NASA Airs New Mars Mission MAVEN Launch Today

 NASA is set to launch a new mission to mars today, November 18, and it will be aired live on NASA TV. The scheduled probe is known as the agency’s Mars Atmosphere and Volatile Evolution spacecraft (MAVEN) NASA is set to launch a new mission to Mars today, November 18, and it will be aired live on NASA TV. The scheduled probe is known as the agency’s Mars Atmosphere and Volatile Evolution spacecraft (MAVEN) and its liftoff from its Atlas V rocket is being aired live on NASA TV starting at 11 a.m EST.

 The MAVEN spacecraft, carrying a hefty price tag of $671 million, is being launched in an effort to explore Mars’ atmosphere. This is the first probe to investigate the upper atmosphere of mars.

Scientists say that this investigation could reveal what the planet’s history entails. The current speculation is that a thick atmosphere once enshrouded the planet and that fluid water may have once been a supported part of the planet’s environment.

There was, however, a distinct turning point for Mars and its atmosphere. At some point Mars underwent a change that metamorphosed the planet into the cold and stark desert we see it as today. The planet’s present-day atmosphere is 1 percent the thickness of earth’s atmosphere.

MAVEN will orbit Mars as it searches for clues that will lead scientists to the facts around the planet’s history and its present state.

NASA chief Charlie Bolden has reported that it is fully believed that Mars was once a planet almost exactly like earth is today. The mission is aimed at explaining just what happened to the Mars and its atmosphere to make it into the stark planet it is today.

MAVEN is set to assist the scientists in deciphering the relationship between the sun and Mars’ Martian atmosphere. MAVEN is the 10th Mars probe launched by NASA and the scientists are optimistic that the probe will yield some answers as it measures the environment along its travels. The MAVEN journey is a 10- month long endeavor and is set to join three other probes that are currently active in orbit around Mars.

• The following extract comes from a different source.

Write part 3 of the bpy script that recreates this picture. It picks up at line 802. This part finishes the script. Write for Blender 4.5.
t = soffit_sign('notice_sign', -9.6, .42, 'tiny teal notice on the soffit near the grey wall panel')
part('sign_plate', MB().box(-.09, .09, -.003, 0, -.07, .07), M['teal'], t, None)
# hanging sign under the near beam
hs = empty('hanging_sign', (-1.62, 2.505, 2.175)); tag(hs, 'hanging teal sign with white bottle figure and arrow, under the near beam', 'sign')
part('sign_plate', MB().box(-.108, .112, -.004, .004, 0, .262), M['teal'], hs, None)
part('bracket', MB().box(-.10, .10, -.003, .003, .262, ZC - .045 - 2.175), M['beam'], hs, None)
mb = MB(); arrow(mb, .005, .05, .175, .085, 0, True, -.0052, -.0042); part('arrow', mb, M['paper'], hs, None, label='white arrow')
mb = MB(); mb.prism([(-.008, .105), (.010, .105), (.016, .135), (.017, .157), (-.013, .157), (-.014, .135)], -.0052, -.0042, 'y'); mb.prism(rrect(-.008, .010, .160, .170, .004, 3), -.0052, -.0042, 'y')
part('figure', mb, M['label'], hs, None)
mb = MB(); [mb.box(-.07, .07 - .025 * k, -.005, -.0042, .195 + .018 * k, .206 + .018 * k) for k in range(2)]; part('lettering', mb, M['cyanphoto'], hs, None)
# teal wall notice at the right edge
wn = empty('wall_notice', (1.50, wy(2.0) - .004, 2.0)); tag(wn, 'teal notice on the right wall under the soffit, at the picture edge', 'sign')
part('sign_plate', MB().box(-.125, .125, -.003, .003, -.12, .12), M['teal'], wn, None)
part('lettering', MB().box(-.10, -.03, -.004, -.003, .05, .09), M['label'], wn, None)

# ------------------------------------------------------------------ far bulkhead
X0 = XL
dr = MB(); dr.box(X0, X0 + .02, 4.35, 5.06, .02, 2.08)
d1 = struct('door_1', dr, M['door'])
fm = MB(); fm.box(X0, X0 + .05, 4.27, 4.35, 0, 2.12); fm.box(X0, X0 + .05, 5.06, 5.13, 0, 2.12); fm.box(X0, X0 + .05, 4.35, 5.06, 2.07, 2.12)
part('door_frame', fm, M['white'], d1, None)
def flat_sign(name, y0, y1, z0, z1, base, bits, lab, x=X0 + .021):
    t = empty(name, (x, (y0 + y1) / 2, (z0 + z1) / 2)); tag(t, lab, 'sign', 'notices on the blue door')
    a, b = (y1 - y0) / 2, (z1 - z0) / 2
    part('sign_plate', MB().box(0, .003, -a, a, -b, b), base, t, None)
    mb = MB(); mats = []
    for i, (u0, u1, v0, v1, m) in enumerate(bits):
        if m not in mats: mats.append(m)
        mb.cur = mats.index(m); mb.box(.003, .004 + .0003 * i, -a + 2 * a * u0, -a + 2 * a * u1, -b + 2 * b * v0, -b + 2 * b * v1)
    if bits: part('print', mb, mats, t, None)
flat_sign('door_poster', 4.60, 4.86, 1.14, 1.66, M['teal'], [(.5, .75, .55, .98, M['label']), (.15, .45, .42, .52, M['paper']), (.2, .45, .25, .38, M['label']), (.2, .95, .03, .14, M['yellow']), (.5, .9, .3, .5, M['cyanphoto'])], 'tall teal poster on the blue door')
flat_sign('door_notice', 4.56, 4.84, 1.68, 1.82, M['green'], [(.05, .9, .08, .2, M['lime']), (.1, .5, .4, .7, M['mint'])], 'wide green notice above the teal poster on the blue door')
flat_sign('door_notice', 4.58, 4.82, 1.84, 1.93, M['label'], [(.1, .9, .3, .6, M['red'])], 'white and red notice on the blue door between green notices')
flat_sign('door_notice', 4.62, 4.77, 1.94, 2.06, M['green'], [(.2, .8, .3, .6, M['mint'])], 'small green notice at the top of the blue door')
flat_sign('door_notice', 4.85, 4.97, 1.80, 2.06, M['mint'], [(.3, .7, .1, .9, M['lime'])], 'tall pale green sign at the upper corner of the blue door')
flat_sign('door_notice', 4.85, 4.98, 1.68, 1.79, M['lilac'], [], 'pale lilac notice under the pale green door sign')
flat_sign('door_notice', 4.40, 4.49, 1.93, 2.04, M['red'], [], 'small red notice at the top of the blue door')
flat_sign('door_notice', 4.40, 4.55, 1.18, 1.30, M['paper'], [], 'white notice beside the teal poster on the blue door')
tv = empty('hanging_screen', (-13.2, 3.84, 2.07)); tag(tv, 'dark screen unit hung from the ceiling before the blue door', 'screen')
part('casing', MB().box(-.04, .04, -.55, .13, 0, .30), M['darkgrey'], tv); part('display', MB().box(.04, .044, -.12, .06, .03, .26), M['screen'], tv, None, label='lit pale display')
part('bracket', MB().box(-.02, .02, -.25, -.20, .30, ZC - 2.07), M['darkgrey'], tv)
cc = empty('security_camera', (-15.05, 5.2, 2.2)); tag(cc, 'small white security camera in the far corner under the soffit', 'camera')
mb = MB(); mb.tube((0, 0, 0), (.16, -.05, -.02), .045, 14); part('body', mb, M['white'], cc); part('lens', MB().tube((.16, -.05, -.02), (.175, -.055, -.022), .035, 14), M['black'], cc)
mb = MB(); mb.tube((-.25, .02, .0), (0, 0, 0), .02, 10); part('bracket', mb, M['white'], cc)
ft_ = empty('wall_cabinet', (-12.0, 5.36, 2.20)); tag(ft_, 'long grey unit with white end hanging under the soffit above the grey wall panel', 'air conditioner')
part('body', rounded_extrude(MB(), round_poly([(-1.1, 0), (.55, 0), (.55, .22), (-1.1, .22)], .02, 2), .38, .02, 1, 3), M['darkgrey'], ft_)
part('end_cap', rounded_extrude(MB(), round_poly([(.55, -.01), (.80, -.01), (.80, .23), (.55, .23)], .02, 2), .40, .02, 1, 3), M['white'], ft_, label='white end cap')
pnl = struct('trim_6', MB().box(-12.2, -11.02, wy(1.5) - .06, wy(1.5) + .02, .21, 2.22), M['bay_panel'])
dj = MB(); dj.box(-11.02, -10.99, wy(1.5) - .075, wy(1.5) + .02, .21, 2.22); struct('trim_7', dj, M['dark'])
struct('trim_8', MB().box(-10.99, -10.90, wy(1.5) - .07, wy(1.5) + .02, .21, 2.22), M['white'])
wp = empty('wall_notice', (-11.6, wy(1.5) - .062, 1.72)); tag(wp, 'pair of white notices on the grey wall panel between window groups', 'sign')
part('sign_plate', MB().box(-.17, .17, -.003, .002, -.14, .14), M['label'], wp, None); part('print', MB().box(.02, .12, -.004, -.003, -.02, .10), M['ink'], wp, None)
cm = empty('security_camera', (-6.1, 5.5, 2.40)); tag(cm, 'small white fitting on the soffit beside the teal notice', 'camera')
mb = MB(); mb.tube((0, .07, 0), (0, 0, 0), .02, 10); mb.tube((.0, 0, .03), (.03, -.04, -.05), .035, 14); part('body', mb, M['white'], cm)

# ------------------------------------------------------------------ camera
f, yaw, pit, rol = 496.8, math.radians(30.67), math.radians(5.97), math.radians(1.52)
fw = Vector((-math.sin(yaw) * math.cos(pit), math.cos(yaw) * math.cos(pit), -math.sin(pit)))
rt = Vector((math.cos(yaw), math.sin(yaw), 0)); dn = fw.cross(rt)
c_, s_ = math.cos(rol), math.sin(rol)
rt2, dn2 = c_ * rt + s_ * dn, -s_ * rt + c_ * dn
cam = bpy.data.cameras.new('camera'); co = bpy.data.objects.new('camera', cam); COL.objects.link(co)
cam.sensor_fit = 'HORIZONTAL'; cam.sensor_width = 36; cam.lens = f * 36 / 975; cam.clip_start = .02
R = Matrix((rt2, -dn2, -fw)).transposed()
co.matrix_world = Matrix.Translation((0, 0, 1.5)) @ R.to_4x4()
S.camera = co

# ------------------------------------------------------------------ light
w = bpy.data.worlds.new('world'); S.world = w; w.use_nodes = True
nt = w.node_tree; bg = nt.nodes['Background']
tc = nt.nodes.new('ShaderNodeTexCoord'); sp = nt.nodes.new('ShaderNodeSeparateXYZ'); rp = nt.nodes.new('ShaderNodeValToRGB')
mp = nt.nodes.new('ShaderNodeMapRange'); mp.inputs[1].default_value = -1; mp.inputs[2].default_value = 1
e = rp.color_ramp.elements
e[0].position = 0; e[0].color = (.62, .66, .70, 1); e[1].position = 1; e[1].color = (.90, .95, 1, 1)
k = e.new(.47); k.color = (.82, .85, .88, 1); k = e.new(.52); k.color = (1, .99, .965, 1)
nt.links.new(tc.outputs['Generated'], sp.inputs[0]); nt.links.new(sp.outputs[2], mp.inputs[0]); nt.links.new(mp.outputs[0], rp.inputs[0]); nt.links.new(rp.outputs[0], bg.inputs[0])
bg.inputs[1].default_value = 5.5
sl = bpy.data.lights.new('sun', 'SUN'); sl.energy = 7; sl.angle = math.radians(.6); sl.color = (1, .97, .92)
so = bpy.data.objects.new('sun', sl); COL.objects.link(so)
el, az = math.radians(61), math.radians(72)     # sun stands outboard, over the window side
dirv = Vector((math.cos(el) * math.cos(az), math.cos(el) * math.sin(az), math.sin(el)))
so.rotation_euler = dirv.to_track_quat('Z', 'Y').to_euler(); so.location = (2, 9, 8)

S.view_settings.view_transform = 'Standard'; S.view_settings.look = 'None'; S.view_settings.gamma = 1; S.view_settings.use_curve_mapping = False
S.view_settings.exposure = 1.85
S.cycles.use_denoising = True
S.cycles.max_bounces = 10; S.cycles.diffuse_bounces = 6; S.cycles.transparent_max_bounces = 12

If the probe launches on schedule, its expected time of arrival will be on the 22nd of September 2014. MAVEN’s journey is one and a half months longer than its most recent predecessor, the Curiosity rover, which took eight and a half months to reach its destination.

The newest addition to these probes, the MAVEN probe, has a relay system that will act as a backup communication system for the probes already in orbit around the mysterious red planet. MAVEN has been set with the facility to act as a bridge, a relay point, between earth and the rovers already on Mars. This means that with the addition of MAVEN, the relayed information between earth and Mars from the existing rovers will be enhanced.

Examining Mars from above is the Mars Odyssey, European Space Agency’s Mars Express and NASA’s Mars Reconnaissance Orbiter.

There are currently two rovers on the surface of Mars, transmitting valuable information from the red planet back to earth. These rovers are the Nasa’s Mars rover Curiosity and the Opportunity rover.

MAVEN is a solar-powered spacecraft and spans a total of 37.5 feet- the length of a school bus- when it deploys its solar panels. MAVEN weighs in at an impressive 2,454 kilograms, which is comparable to the weight of a fully loaded SUV.

NASA hopes the new spacecraft, MAVEN, will offer new insight into the upper atmosphere of Mars and the interaction and effect of the sun’s ultraviolet rays and the launch of this significant mission can be viewed live, from the comfort of your computer screen on NASA TV, 11 a.m EST.